Friday, April 10, 2015

Ponder Post: the Husband's Secret

I just finished reading the Husband's Secret by Liane Moriarty and really, really liked it. The plot was intense and the characters were well developed. I highly recommend you give it a try. The back cover of the book reads:


Chapter One opens with Cecilia, wife of husband John-Paul Fitzpatrick, finding an envelope in her husband's handwriting addressed:

For my wife, Cecilia Fitzpatrick,
To be opened only in the event of my death

From out of the blue, in Chapter Two, there is this discussion among Will, his wife Tess, and her cousin Felicity. "Okay...", I confusedly think, as I flip back to the first chapter to see if I'd missed something " ... who are these people?" No. I had not missed anything. These were new characters. I plunge on to Chapter Three where I read about Rachel and her grandson Jacob. Now I am really getting annoyed. "Why didn't this @#$%^ author write three books instead of rolling them all into one? Couldn't she generate enough pages? Is this some new publishing gimmick like the overused practice of flashbacks?" I rant on to myself, pretty annoyed, but I forge ahead. By Chapter Six I was absorbed in the book and fascinated by how all these characters became interrelated and how the life of each affected the others. It was really well done. I was glad I'd hung in there. 


The Husband's Secret is set in Australia at Easter time, which lends a bit of extra interest, since Easter comes in the fall season in the land Down Under. Chocolate bunnies and Easter eggs amongst fall foliage is a bit unexpected so the unfamiliarity kept me on my toes.

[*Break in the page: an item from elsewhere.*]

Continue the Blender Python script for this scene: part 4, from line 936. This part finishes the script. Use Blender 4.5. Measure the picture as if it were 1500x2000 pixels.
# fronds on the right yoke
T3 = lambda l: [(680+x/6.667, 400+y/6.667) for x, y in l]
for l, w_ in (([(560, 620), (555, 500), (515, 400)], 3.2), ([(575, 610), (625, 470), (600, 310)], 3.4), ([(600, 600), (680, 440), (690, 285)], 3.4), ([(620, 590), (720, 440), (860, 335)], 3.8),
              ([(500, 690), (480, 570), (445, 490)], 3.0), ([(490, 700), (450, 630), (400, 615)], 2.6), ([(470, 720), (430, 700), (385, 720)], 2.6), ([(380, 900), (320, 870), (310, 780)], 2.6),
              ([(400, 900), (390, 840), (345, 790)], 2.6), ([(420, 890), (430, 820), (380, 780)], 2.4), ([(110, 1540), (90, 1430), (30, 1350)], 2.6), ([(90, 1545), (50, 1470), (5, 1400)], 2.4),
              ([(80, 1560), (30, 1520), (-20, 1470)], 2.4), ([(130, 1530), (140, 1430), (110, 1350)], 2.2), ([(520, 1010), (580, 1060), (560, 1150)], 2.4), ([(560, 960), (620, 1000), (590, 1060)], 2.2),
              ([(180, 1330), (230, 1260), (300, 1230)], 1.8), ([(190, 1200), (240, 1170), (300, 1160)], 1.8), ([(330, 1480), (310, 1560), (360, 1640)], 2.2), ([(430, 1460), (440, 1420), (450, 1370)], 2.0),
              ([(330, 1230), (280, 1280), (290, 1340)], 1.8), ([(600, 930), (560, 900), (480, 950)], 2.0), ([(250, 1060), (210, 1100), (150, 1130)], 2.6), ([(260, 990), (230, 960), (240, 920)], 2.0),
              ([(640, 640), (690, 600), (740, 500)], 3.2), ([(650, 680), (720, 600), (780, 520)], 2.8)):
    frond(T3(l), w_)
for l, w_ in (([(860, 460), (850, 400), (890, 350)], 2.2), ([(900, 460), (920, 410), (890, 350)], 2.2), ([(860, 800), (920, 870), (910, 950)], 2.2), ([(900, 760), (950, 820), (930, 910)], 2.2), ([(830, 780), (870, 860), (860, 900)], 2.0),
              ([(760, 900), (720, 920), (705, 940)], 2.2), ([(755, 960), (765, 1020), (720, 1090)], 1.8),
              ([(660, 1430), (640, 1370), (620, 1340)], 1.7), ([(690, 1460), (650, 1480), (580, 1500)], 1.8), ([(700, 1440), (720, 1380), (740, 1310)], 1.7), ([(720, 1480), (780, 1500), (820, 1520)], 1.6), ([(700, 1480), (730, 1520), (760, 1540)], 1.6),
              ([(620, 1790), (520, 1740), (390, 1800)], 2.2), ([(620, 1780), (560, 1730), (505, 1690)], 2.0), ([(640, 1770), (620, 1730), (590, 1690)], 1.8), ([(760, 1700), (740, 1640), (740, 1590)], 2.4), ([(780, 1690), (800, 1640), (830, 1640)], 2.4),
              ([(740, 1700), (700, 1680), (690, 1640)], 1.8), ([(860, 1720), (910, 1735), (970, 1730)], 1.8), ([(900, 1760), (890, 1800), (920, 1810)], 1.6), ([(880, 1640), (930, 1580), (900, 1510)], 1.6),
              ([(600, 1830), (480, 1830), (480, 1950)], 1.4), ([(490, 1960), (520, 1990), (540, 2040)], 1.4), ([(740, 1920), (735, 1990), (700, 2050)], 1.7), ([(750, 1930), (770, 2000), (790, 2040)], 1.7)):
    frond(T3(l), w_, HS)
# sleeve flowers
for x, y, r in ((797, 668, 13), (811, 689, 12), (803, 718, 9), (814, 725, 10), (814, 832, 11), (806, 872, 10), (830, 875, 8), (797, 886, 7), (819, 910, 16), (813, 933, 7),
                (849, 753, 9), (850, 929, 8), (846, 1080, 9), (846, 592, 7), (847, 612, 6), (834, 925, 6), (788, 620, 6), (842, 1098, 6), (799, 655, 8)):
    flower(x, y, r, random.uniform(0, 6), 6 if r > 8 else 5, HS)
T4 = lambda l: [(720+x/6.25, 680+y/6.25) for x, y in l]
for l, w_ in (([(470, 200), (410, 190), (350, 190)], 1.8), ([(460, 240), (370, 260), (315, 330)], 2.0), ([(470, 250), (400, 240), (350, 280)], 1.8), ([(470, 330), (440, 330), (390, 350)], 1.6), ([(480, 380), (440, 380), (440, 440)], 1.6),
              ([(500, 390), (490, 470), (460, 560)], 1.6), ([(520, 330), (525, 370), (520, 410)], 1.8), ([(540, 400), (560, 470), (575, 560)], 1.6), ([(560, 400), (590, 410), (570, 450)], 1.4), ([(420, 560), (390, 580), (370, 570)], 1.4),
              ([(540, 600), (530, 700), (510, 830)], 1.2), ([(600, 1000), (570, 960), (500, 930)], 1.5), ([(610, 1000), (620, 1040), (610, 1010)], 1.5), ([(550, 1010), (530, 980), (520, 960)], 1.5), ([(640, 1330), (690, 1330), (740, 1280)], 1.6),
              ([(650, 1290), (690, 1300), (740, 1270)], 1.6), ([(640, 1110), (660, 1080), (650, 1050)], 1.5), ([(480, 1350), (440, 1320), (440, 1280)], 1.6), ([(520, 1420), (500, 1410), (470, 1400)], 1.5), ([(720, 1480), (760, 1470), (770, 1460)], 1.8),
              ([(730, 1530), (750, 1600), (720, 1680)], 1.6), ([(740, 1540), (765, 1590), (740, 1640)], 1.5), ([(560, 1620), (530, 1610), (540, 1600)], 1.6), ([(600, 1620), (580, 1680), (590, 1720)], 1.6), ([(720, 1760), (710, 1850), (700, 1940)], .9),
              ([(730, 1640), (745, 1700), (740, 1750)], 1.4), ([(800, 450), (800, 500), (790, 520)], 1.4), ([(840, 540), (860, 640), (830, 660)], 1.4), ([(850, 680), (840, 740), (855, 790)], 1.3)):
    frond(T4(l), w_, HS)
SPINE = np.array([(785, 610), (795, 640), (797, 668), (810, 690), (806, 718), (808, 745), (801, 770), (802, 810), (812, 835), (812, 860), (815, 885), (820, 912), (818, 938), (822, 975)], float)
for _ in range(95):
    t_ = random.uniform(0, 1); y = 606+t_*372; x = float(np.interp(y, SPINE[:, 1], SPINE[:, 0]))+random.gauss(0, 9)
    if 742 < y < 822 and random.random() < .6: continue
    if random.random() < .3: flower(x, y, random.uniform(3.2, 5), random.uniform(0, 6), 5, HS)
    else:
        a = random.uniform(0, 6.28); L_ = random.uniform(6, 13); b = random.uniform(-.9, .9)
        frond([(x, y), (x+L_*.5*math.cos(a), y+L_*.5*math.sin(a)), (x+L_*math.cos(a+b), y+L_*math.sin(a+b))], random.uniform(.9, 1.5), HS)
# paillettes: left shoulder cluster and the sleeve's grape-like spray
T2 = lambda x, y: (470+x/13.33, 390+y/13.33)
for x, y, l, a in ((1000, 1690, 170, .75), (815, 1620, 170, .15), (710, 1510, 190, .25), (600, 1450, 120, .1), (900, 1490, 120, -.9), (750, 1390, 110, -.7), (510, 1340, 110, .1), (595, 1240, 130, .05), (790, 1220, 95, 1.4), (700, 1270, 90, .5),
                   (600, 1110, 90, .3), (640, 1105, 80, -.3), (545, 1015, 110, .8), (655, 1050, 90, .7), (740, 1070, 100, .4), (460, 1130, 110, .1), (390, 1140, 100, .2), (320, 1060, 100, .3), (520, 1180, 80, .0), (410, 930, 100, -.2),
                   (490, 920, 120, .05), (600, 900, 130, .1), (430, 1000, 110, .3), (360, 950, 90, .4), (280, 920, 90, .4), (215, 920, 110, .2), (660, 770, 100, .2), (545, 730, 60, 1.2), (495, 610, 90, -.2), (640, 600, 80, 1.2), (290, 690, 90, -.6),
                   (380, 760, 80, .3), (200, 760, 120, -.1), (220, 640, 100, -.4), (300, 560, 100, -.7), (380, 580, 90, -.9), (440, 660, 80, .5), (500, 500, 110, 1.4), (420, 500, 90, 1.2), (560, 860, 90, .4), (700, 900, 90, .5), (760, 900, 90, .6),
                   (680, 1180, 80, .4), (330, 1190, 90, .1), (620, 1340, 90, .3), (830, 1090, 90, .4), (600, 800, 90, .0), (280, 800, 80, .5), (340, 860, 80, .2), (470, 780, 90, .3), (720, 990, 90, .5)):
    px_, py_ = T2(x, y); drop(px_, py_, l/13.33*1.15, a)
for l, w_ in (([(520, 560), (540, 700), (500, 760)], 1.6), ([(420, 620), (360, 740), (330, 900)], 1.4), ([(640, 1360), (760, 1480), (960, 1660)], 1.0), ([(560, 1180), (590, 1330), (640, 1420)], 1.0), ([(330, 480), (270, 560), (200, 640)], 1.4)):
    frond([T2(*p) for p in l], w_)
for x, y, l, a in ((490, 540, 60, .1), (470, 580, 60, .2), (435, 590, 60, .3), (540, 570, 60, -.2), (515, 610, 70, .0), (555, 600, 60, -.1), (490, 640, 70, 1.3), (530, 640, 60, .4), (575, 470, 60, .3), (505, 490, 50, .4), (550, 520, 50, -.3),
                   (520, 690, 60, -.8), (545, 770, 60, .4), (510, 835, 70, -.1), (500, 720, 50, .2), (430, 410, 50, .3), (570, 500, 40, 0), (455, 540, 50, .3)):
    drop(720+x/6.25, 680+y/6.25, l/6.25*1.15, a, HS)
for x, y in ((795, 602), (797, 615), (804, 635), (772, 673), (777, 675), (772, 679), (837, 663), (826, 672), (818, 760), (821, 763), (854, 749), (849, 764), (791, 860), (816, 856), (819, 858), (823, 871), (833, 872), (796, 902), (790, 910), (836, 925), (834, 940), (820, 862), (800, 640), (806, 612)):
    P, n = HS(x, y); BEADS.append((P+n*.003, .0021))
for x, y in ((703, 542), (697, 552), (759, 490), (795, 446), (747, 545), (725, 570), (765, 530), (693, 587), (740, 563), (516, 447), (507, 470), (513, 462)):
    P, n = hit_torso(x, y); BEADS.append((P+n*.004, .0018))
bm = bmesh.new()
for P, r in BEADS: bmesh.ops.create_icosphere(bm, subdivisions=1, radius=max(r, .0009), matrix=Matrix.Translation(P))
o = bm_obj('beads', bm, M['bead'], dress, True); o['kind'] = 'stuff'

Throw in a dose of Catholic religion and guilt and it was one great book.

The book also had several passages of pithy thought sprinkled throughout that made me stop and think. For example, this one about the grandmother Rachel:

She always pretended to herself that she didn't let Lauren help because she was trying to be the perfect mother-in-law, but really, when you didn't let a woman help, it was a way of keeping her at a distance, of letting her know she wasn't family, of saying
"I don't like you enough to let you into my kitchen."

Or this example about the wife Cecilia:

She knew what was giving her that little blip of pleasure. It was because she had made a decision. Something was clearly not right. She had a moral obligation to do something immoral. It was the lesser of two evils. She was justified.

So – good plot, great characters, clever interrelations, unique setting, pithy thoughts, not to mention a shocker of an ending – need any more convincing to read this book?

Oh, and when you do read it... do not, DO NOT, skip the Epilogue!